As of Monday, Democrats had requested 35,303 absentee ballots, representing 53% of the total of 66,311 requests, with Republicans coming in well below that figure at 8,907, or 13%. Independent voters in the Tar Heel state made 21,917 ballot requests, with Libertarian and Green Party voters coming in at 181 and 3, respectively.
A source familiar with past elections in North Carolina told Fox News that the disparity in absentee ballot requests was “on par” with that of the 2018 and 2020 elections and pointed out that former President Donald Trump still won the state in 2020.
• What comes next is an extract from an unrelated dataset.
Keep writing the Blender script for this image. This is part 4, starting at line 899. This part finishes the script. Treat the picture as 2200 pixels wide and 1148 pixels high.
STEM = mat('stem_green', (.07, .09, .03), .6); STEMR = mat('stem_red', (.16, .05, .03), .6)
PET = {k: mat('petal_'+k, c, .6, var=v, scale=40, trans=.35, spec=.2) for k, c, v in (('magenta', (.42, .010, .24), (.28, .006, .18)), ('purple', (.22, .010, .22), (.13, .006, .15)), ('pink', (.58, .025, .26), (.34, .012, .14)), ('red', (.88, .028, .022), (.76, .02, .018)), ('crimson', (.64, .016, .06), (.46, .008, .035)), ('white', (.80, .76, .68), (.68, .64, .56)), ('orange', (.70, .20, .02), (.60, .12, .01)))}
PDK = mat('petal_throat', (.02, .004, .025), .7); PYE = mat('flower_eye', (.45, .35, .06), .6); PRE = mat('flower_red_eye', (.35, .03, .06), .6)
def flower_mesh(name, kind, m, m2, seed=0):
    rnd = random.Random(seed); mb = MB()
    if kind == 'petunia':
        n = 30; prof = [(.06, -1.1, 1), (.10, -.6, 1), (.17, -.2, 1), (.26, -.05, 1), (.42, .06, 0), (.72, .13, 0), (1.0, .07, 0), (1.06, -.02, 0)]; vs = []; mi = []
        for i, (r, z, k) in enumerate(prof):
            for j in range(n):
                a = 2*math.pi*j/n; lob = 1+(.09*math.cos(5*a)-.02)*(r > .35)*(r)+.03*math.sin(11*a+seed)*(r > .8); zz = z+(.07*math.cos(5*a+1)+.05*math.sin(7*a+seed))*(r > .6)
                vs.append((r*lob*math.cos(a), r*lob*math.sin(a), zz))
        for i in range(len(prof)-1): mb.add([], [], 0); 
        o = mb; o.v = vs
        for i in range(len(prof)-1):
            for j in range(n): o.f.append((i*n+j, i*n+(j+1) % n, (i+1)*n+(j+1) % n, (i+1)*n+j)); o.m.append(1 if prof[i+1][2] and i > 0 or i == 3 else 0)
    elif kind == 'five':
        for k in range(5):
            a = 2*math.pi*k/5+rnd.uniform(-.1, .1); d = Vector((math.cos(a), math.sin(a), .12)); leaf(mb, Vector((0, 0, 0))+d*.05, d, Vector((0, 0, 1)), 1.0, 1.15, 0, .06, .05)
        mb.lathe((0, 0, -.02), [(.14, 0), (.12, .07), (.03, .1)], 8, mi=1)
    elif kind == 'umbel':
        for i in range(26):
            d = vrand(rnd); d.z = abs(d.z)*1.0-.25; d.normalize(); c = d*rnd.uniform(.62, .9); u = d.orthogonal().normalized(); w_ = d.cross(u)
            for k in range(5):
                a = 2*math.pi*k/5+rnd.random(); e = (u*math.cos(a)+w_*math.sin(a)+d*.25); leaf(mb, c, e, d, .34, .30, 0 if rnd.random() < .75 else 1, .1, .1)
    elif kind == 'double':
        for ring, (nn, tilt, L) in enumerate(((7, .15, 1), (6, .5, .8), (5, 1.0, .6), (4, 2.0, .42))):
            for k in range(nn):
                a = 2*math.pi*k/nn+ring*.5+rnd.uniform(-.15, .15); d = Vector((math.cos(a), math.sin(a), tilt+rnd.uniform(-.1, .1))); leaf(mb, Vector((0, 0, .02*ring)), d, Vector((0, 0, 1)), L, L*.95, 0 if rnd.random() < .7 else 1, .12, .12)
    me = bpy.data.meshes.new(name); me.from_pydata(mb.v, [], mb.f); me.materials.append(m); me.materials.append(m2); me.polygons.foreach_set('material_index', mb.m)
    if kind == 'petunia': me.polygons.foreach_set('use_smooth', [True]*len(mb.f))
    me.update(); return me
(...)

North Carolina, considered a key battleground state in the upcoming midterm elections, has a Senate seat up for grabs and four targeted House races with the potential to shake up the balance of power in both chambers of Congress in November. Trump-backed candidate, U.S. Rep. Ted Budd, won the state’s Republican U.S. Senate nomination to take on Democratic nominee and former state Chief Justice Cheri Beasley, who hopes to become the state’s first black senator. The two are vying to replace the seat vacated by retiring Republican Sen. Richard Burr.
Fox News’ Power Rankings have the races in North Carolina’s 6th and 14th Congressional Districts rated as “likely Democratic,” the race in the state’s 1st Congressional District rated as “lean Democratic” and the contest for the 13th Congressional District rated as a “toss-up.”
The rankings add to concerns among GOP leaders, who appear to have backed off earlier predictions of Republicans handily taking control of both the House and Senate in the general elections, given President Joe Biden’s administration’s numerous failures. Some Republicans are now expressing concern that a large field of Trump-backed nominees lacks broad enough appeal to win over independent and even some Republican voters, let alone any Democrats, on Nov. 8.
State officials began mailing out ballots Friday, the same day North Carolina and national Republicans filed a lawsuit to block the State Board of Elections from extending the absentee-ballot receipt deadline, the Associated Press reported.
The Republican National Committee, State Republican Party, and the Clay County GOP chairwoman sued the board in Wake County Court, arguing that the extension violates state law and the state and U.S. Constitutions. They also contend that Wake County Election Board Executive Director Karen Brinson Bell does not have the authority to move the deadline from Nov. 11, which falls on Veteran’s Day, to Nov. 14.
State law says county election offices must receive civilian absentee ballots no later than the third day after Election Day, either in person or through the mail, as long as the ballot is postmarked by Election Day, which falls this year on Nov. 8.